Student groups at the school moved voter organizing efforts online, using texting campaigns and social media blasts to those who are eligible to vote, the Wisconsin State Journal reported.

“It’s shocking,” UW-Madison College Republicans member Keeley Collins said. “We aren’t having in-person events but I’ve never seen people so fired up about voting. I personally don’t know anyone who isn’t registered to vote.”

CIRCLE, a nonpartisan research center at Tufts University, identified Wisconsin as the top state where youth turnout has the highest potential to influence the outcome of the Nov. 3 election.

During the 2016 presidential election, Donald Trump won Wisconsin by 22,748 votes. UW-Madison’s student population doubles that number.

NextGen America, a liberal youth turnout organization founded by former Democratic presidential candidate Tom Steyer, is still keeping their goal of making voting fun this election, organizer Kade Walker said.
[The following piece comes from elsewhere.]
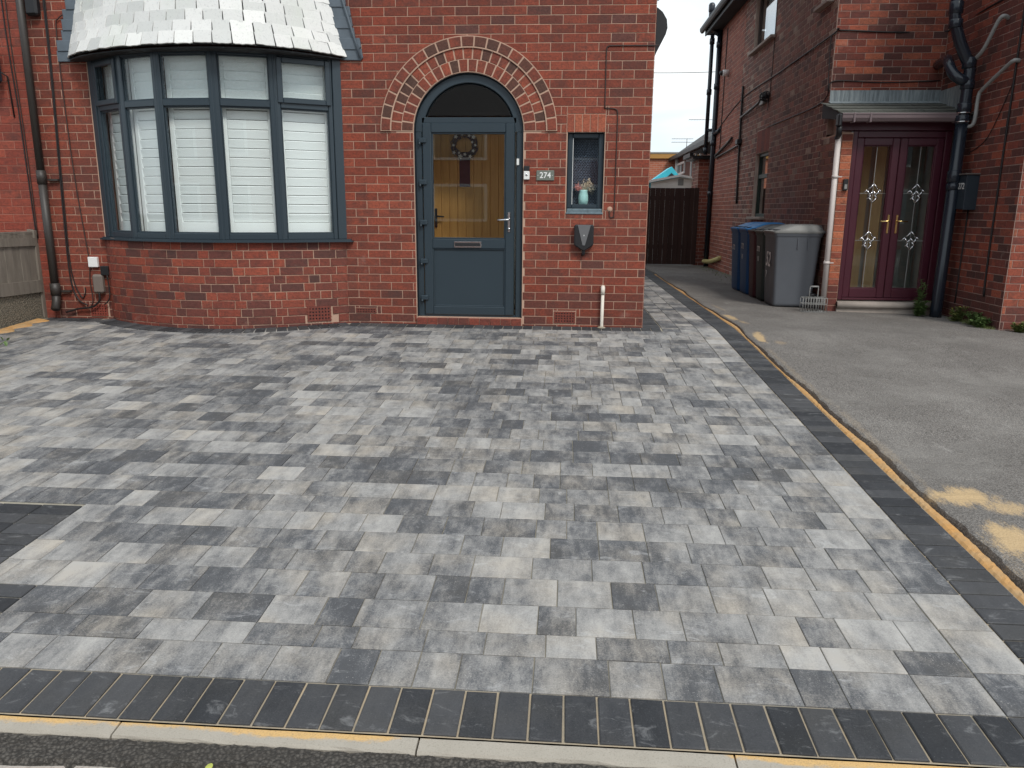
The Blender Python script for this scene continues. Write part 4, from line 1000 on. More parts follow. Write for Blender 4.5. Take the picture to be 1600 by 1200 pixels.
m = MB(); m.prism([(.1735, .936), (.180, .928), (.183, .937), (.178, .945)], .002, .0005, y0=-.0945); part(m, 'emblem', M_WPVC, ch)
m = MB(); m.tube([(.178, -.05, .80), (.178, -.05, .745), (.170, -.03, .74)], .018, 8); part(m, 'cable_gland', M_BLACK, ch)
op = MB(); op.tube([(.392, 0, .40), (.392, -.035, .405), (.392, -.045, .39), (.392, -.045, .33)], .022, 10); op.tube([(.392, -.045, .335), (.390, -.045, .0), (.388, -.045, -.04)], .0175, 10)
o = tag(op.build('overflow_pipe', M_CREAM), 'short white waste pipe running into the paving below the charger', 'pipe'); m = MB(); m.lathe([(.05, 0), (.035, .012), (.02, .016)], 12, at(.388, -.05, -.022)); sub(m, 'mortar_collar', M_JOINT, o)
def cable(path, r, mat, label, cat='cable', group=None, n=6, sm=5):
    m = MB(); m.tube(smooth_path(path, sm), r, n); return tag(m.build('cable', mat), label, cat, group)
y_ = -.010
cable([(XR+.01, .0, 2.765), (XR+.006, y_, 2.765), (.42, y_, 2.765), (.375, y_, 2.76), (.352, y_, 2.72), (.352, y_, 2.4), (.352, y_, 2.18)], .006, M_BROWNC, 'thin brown cable turning down the brickwork right of the arch')
cable([(.352, y_, 2.185), (.44, y_, 2.18), (.47, y_, 2.165), (.482, y_, 2.10), (.482, y_, 1.6), (.48, y_, 1.16), (.470, y_, 1.125), (.45, y_, 1.118), (.435, y_, 1.13), (.432, y_, 1.185)], .0055, M_BROWNC, 'thin brown cable hooking up below the small window')
m = MB(); m.lathe([(.03, 0), (.022, .006), (.01, .01)], 10, at(.436, -.004, 1.20) @ Matrix.Rotation(R_(90), 4, 'X')); part(m, 'filler_patch', M_MORT, house)
vh = MB()      # bulging black hood on the side wall
prof = [(0, 3.20), (.05, 3.19), (.10, 3.15), (.145, 3.08), (.155, 3.0), (.14, 2.94), (.10, 2.86), (.05, 2.76), (.02, 2.68), (0, 2.60)]
pts = prof
vs = [(XR+p[0], y, p[1]) for y in (.35, .95) for p in pts]; n = len(pts); vh.add(vs, [(i+1, i, n+i, n+i+1) for i in range(n-1)]+[tuple(range(n)), tuple(range(2*n-1, n-1, -1))])
tag(vh.build('vent_hood', M_BLACK), 'black bulging hood on the passage side of the brick house', 'vent hood')
m = MB(); m.tube([(XR, .3, 3.255), (XR+.05, .3, 3.255)], .012, 8); tag(m.build('overflow_stub', M_BLACK), 'tiny dark overflow stub above the black hood', 'pipe')
# --- left side: adjoining house, downpipe, boxes, cables
adj = thing('adjoining_house', 'smooth red brick house joined on left of the brown downpipe', 'house', (-7.2, .1, 0))
mb = MB(); holed_sheet(mb, -10, XL-.001, -.25, WT, [], ID); mb.box(-10, XL-.002, .02, 7.9, -.25, WT); part(mb, 'wall', M_MORTA, adj)
pc = Pieces('brick', 'brickwork', 200); lay(pc, ID, XL-.006, -.17, WT, M_BRICKA, x0=-10, phase=.03, J=.006); pc.finish(adj)
mb = MB(); mb.add([(-10, -.35, WT-.05), (XL-.01, -.35, WT-.05), (XL-.01, 3.9, 7.6), (-10, 3.9, 7.6), (XL-.01, 8.2, WT-.05), (-10, 8.2, WT-.05)], [(0, 1, 2, 3), (3, 2, 4, 5), (0, 5, 4, 1)]); part(mb, 'roof', M_ROOF, adj)
dp = thing('downpipe', 'brown black downpipe on the brick wall between the two left houses', 'downpipe', (-5.56, -.07, .1))
m = MB(); m.tube([(-5.575, -.075, 4.2), (-5.575, -.075, 1.52)], .038, 12); part(m, 'upper_pipe', M_DPIPE, dp)
m = MB(); m.tube([(-5.575, -.075, 1.56), (-5.575, -.075, 1.42)], .048, 12); m.box(-5.53, -5.42, -.05, -.003, 1.455, 1.475); part(m, 'socket', M_DPIPE, dp)
m = MB(); m.tube([(-5.575, -.075, 1.46), (-5.575, -.075, .33)], .041, 12); part(m, 'lower_pipe', M_DPIPE, dp)
m = MB(); m.tube([(-5.575, -.075, .37), (-5.575, -.075, .24)], .052, 12); m.tube([(-5.575, -.075, .26), (-5.575, -.085, .17), (-5.56, -.14, .09)], .044, 12); m.box(-5.53, -5.43, -.05, -.003, .27, .29); part(m, 'shoe', M_DPIPE, dp)
m = MB(); m.box(-5.53, -5.40, -.09, -.003, 3.08, 3.30, bev=.02); part(m, 'bracket', M_BLACK, dp)
CS = [([(-5.36, -.014, 4.0), (-5.375, -.014, 2.6), (-5.42, -.014, 1.2), (-5.43, -.014, .45), (-5.37, -.02, .2), (-5.25, -.04, .13)], .008, 'thick black cable nearest the downpipe right side', M_BLACKS),
      ([(-5.34, -.012, 4.0), (-5.36, -.012, 2.7), (-5.40, -.012, 1.3), (-5.41, -.012, .5), (-5.33, -.014, .22), (-5.28, -.02, .25), (-5.275, -.012, .32)], .006, 'black cable looping at its foot beside the downpipe', M_BLACKS),
      ([(-5.17, -.03, 3.09), (-5.23, -.022, 3.05), (-5.262, -.014, 2.97), (-5.27, -.012, 2.4), (-5.25, -.012, 1.5), (-5.20, -.012, .75), (-5.19, -.012, .65)], .006, 'thin cable curling at its top beside the bay roof', M_BROWNC),
      ([(-5.19, -.014, .55), (-5.21, -.012, .4), (-5.20, -.014, .18), (-5.24, -.03, .1)], .006, 'short cable dropping from the white junction box', M_BROWNC),
      ([(-5.09, -.06, .27), (-5.10, -.06, .18), (-5.2, -.05, .11), (-5.35, -.04, .09), (-5.5, -.05, .05)], .011, 'black cable sweeping along the wall foot to the downpipe', M_BLACKS),
      ([(-4.985, -.05, .46), (-4.975, -.05, .3), (-4.99, -.05, .2), (-5.05, -.05, .14)], .007, 'curved cable right of the brown meter box', M_BLACKS),
      ([(-5.80, -.014, 4.0), (-5.81, -.014, 3.0), (-5.78, -.014, 2.2), (-5.77, -.014, 1.6), (-5.76, -.014, .8)], .007, 'left cable of the pair on the smooth brick wall', M_BLACKS),
      ([(-5.77, -.012, 4.0), (-5.77, -.012, 2.8), (-5.75, -.012, 1.9), (-5.745, -.012, .85)], .006, 'right cable of the pair on the smooth brick wall', M_BROWNC)]
for p, r, l, m_ in CS: cable(p, r, m_, l)
flat_box('junction_box', 'small white junction box on the wall left of the bay', 'box', -5.192, -5.085, .545, .655, .04, M_WPVC)
o = flat_box('meter_box', 'brown plastic service box on the wall left of the bay', 'box', -5.15, -5.035, .265, .47, .075, plain('taupe_plastic', (.17, .14, .12), .6), bev=.02)
flat_box('black_socket', 'small black weatherproof box above right of the brown box', 'box', -5.055, -4.965, .46, .56, .05, M_BLACK)
lt = thing('wall_lantern', 'blue black bracket at the far left edge of the smooth wall', 'bracket', (-5.95, -.15, 2.6))
m = MB(); m.box(-6.02, -5.86, -.22, -.06, 2.42, 2.80, bev=.03); part(m, 'body', plain('blue_black_metal', (.02, .035, .05), .4), lt); m = MB(); m.tube([(-5.88, -.1, 2.55), (-5.84, -.03, 2.5), (-5.835, -.012, 2.1)], .008, 6); part(m, 'flex', M_BLACKS, lt)
# --- fence on the left boundary
fn = thing('boundary_fence', 'weathered grey timber fence on a pebbly concrete board at the left', 'fence', (-5.78, -1.0, -.05))
FX = -5.78
def fz(y): return gz(y)+.0
nb = 14
for i in range(nb):
    y1 = -.06-.115*i; m = MB(); M = at(FX, 0, 0, 90)
    m.box(y1-.113, y1, -.008-.004*(i % 2), .008, .30+.052*y1, .90-.055*y1*.3+random.uniform(-.004, .004), M, .003); part(m, 'board', M_FENCE, fn)
for z0, z1, d in ((.77, .855, .02), (.27, .40, .03)):
    m = MB(); M = at(FX, 0, 0, 90); m.add(*[[(y, -d-.008, z+y*-.015) for y in (-1.7, -.05) for z in (z0, z1)]+[(y, -.008, z+y*-.015) for y in (-1.7, -.05) for z in (z0, z1)], [(0, 2, 3, 1), (1, 3, 7, 5), (0, 4, 6, 2), (2, 6, 7, 3), (0, 1, 5, 4)]], M); part(m, 'rail', M_FENCE, fn)
m = MB(); m.box(FX-.05, FX+.01, -1.75, -.03, .895, .925, bev=.004); part(m, 'capping', M_FENCE, fn)
m = MB(); m.box(FX-.03, FX+.025, -.055, .0, -.02, .935, bev=.004); part(m, 'post', M_FENCE, fn); m = MB(); m.box(FX-.06, FX-.01, -.05, -.0, .4, .945, bev=.004); part(m, 'post', M_FENCE, fn)
gbm = NT('exposed_pebble_concrete'); gv = gbm.vor(75); gbm.col(gbm.mix(gbm.ramp(gv, [(.2, 0), (.6, 1)]), (.30, .25, .19), (.13, .12, .095))); gbm.rough(.95, .2); gbm.bump(gv, 1, .01)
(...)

“We’re having so many more conversations because it’s so easy to do things online,” Walker said. “The energy that young people have is even greater than in 2018. They’re getting active. They’re voting earlier.”

The group has hosted hot-sauce challenges, staff cook-offs on social media and voting discussions. Its 36-member staff continues to work at colleges in the state to register students and help them with absentee ballots online.

The university’s nonpartisan voter education initiative, the Badger Votes Coalition, moved its event dubbed “Zoom the Vote” online. The videos give students the opportunity to learn about voter registration, absentee ballots and how to work the polls.

“We’re just trying to encourage people to participate in the election in the safest way possible,” said Kathy Cramer, a political science professor and co-chair of the coalition.